仙台広瀬川ワイルド系ワーキングマザー社長

ビールと温泉と面白いものが好きな大学生男子の母。

「兄の終い」村井理子 

httpsに切り替えたところ、Facebookのシェアがゼロにリセットされてしまった。

まあ、べつにいい。

 

けっこういろいろ本を読んだ気がする。たまっているのでじっくりブログにする余裕がなく、さらっと紹介エントリを続けてみようと思う。

「兄の終い」村井理子 

兄の終い

兄の終い

 

多賀城が出てくる。ドイのケーキが出てくる。 コーヒーロール、おいしいよ。

www.f-doi.com

 

村井さんのお兄さんが五十台半ばで突然死んでしまった。

冒頭のその描写でもう、強烈に「これは私だ!」と思ったね。

私もあと少ししたら、50半ばになったら私も死ぬんだろうな。強烈な予感を覚えて立ち読みしてて全身が震えた。
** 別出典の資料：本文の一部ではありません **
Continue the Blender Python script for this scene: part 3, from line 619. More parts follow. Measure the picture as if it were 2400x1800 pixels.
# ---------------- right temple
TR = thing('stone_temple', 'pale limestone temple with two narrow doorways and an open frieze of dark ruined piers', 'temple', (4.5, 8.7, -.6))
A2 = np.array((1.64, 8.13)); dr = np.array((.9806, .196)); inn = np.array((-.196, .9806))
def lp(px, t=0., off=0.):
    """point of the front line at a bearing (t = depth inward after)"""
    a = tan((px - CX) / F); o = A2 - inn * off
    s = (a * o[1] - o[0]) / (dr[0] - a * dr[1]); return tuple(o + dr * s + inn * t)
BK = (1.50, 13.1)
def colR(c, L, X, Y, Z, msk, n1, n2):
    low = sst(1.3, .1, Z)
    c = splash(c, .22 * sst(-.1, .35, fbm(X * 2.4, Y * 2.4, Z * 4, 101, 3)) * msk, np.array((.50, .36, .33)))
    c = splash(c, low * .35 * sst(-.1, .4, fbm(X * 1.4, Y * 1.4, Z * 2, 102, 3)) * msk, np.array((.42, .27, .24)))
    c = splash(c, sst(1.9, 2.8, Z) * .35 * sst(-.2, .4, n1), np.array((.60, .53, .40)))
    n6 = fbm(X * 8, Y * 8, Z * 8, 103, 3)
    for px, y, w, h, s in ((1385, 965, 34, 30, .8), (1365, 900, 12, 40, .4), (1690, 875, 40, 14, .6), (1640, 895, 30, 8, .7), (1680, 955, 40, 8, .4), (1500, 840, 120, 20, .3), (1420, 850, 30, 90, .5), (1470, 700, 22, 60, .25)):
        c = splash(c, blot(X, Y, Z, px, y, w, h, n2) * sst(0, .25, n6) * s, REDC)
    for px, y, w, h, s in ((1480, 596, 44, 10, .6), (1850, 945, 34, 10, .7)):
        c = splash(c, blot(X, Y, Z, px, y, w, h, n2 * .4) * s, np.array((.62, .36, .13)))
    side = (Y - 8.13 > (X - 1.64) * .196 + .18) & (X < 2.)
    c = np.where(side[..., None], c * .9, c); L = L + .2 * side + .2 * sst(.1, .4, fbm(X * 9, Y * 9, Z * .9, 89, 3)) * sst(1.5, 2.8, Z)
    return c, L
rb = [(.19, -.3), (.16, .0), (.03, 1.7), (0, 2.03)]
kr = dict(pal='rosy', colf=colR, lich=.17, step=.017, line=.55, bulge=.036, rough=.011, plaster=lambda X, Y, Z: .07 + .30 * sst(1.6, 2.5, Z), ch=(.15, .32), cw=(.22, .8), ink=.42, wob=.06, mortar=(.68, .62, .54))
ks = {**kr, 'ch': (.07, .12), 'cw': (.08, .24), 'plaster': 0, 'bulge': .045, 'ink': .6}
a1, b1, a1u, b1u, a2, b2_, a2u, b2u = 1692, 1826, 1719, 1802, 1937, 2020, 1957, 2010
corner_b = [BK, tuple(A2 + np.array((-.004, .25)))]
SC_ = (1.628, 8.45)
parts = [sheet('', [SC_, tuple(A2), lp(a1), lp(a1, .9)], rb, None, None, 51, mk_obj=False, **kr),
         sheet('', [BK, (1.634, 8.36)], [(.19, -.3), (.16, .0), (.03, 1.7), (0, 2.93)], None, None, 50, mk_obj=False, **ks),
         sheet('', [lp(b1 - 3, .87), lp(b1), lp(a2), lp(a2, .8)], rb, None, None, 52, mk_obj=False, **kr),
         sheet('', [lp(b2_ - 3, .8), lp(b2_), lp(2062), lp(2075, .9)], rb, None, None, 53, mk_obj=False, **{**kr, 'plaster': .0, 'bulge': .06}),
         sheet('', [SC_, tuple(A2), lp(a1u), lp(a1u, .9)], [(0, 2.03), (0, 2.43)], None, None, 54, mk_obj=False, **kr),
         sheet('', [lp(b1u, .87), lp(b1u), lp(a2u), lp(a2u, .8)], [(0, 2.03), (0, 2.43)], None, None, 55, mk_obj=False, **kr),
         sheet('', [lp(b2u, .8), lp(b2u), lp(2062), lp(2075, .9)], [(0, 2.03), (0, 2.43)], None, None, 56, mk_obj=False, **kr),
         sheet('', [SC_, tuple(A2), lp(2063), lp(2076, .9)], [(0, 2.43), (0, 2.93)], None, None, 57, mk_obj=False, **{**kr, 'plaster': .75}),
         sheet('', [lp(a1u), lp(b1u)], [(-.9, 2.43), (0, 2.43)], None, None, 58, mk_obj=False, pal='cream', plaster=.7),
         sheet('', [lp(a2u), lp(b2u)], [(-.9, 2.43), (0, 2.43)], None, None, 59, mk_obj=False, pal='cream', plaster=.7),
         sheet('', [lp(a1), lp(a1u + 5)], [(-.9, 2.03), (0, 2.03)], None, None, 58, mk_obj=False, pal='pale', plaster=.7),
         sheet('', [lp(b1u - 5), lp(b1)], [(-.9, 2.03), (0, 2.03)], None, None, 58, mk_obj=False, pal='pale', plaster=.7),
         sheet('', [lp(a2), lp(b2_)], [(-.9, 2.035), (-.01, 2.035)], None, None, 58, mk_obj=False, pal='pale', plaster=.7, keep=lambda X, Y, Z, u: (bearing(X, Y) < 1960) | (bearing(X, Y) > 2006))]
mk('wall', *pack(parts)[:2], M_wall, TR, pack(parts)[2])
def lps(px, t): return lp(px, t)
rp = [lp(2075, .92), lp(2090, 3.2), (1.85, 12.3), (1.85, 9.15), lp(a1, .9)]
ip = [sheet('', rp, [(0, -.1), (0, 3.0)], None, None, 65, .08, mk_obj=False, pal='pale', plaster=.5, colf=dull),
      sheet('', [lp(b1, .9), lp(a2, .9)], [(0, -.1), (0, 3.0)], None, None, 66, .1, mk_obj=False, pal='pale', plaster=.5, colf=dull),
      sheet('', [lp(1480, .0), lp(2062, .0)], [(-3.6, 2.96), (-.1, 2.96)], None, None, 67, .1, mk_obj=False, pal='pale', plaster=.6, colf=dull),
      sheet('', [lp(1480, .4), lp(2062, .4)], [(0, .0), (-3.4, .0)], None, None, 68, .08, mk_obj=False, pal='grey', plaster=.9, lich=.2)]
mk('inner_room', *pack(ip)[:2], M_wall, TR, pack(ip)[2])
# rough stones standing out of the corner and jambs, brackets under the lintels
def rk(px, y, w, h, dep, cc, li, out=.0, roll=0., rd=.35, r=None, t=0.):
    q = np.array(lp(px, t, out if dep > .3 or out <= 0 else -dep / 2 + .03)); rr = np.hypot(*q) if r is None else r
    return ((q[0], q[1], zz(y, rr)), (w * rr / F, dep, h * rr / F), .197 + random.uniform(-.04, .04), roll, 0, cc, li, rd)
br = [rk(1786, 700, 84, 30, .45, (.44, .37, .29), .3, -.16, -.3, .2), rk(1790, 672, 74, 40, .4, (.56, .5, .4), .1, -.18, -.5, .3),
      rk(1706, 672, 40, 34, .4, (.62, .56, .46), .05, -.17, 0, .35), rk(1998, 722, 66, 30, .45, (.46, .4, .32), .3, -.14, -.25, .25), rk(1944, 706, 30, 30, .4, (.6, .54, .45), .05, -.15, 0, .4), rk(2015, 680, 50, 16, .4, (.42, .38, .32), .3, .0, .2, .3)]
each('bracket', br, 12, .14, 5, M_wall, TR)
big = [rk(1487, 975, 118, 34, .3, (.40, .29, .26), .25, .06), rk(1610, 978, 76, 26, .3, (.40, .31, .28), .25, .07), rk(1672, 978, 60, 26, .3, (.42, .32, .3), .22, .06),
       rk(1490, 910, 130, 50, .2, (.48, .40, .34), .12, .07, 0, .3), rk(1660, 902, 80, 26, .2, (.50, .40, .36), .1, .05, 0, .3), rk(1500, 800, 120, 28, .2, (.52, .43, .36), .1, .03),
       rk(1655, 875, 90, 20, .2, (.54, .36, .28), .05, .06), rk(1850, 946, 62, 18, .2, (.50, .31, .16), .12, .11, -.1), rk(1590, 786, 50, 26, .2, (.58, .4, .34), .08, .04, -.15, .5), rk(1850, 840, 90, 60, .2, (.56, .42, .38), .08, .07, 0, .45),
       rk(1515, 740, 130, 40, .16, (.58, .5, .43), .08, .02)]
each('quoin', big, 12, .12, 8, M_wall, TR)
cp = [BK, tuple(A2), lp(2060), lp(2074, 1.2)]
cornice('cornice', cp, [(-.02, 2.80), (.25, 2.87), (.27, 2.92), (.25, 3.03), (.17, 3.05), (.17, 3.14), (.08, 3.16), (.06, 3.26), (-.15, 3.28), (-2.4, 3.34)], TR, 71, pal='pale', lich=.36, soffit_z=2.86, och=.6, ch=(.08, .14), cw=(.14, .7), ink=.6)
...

手に職を付けたくて、たくさん資格も取ったのに、50過ぎるともうどこも雇ってくれなくなる。ちょっと勘弁してほしいわ、リアルすぎる、今の私がそんなかんじなんだから。

お金に困り、きょうだいに金の無心をして、関係が悪化して、体調も悪化して、家庭も失って、友人も少なく、さらに就職しづらくなる無限ループ。縁もゆかりもない多賀城のアパートに居を定め、生活保護をもらって、やっと職を得たとたん死んでしまう。あー、私もそうなるだろうな。人生なんてそんなもんだろう。

著者と元奥さんの加奈子さんとの勢いに溢れた「終い」にまつわる作業の様子が描かれ(表紙の絵や中のイラストの、手足を振り回して走ってるような様子がまさにその通り)、加奈子さんがとても気持ちのいいひとで好きだ。この人は離婚するにあたっていろいろな決意を、困難を乗り越えて、そうなっていったんだな。私もできればそっち側になって強く生きたい。でもどうしてもお兄さん側なんじゃないかと思ってしまう。

生き残る側はどこまでも逞しい。悲しいけれど、頭に来るけど、明日はどうなるか分からなくなるけど、そのつらさも生きる側の特権。

このお兄さんにはまだ小学生の息子さんがいて、亡くなっていたのを発見したのもその息子さん。あまりに過酷な現実に直面してしまった少し心を閉ざし気味の息子さんが、これから新しい生活で、本当の自分を取り戻してくれたらなと願う。

私だったらもう息子も大きいし、友人もいないから「あ、そうですか」で済むだろう。